Barbara Snedecor Receives the Henry Nash Smith Award

The Henry Nash Smith Award is given to a Twain scholar who has demonstrated exemplary service to the Center for Mark Twain Studies.  During Elmira 2017: The Eighth International Conference on the State of Mark Twain Studies, the Henry Nash Smith Award was given to Dr. Barbara Snedecor.

Dr. Snedecor earned her PhD while working full-time at Elmira College as a Writing Lecturer, Associate Director of the Writing Program, ESL Director, and then Director for the Center for Mark Twain Studies. Her dissertation was an annotated critical edition of Olivia Langdon’s letters.  She wrote an important article on Twain’s “A True Story Repeated Word for Word As I Heard It” which has proven to be fundamentally important to the work and legacy of CMTS. Her scholarly interest has been focused on Olivia Langdon and the life she lived in Elmira. She has contributed to the Mark Twain Annual and American Literary Realism and is the editor of the second edition of Mark Twain in Elmira.

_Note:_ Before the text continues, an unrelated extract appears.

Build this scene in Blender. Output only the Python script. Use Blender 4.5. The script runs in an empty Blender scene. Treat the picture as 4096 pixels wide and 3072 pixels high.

While her scholarly work is noteworthy, it is her role as Director of the Center that merited this award.  Under Snedecor’s eleven-year tenure as Director she personally initiated a number of programs and achievements which we continue to benefit from today:

  • The Mark Twain Literacy Program, which helps place hundreds of Mark Twain books in the classroom of local teachers at no cost to the teachers or students
  • The creation of a digital archive of “Trouble Begins at Eight” lectures.
  • The creation of the Mark Twain Summer Teacher’s Institute, which educates regional teachers, reinforcing Mark Twain’s legacy for local students in a meaningful, deliberate, knowledgeable way.
  • The facilitation and solidification of the quadrennial conference as an international, rigorous academic conference.
  • The facilitation of a number of  Mark Twain symposia, including symposia on “The Mysterious Stranger,” Mark Twain’s travel writings, Twain’s biography and autobiography, and the memory of Twain scholar and Elmira College professor, Michael Kiskis.
  • Installing permanent exhibit of Clemens and Langdon related artifacts in Cowles Hall.

Dr. Snedecor undoubtedly steered CMTS in a positive direction. She proved to be a keen budget manager and handed over a financial situation which gives CMTS the potential to complete numerous new, large-scale projects.

The most important legacy of Barbara Snedecor is the goodwill she has fostered with in the Twain academic community and local Elmira community.  Dr. Snedecor’s professional goodwill and grace has impressed many. While her hardworking benevolence is appreciated by everyone who gets to know her, it also had a pragmatic side. Scholars were willing to work with her, a vitally important quality for the CMTS Director responsible for scheduling Quarry Farm Fellowships and the “Trouble Begins” lecture series.

Dr. Snedecor grew and solidified various functions of CMTS for over a decade. The current staff and the Twain scholarly community at large are very grateful for her service.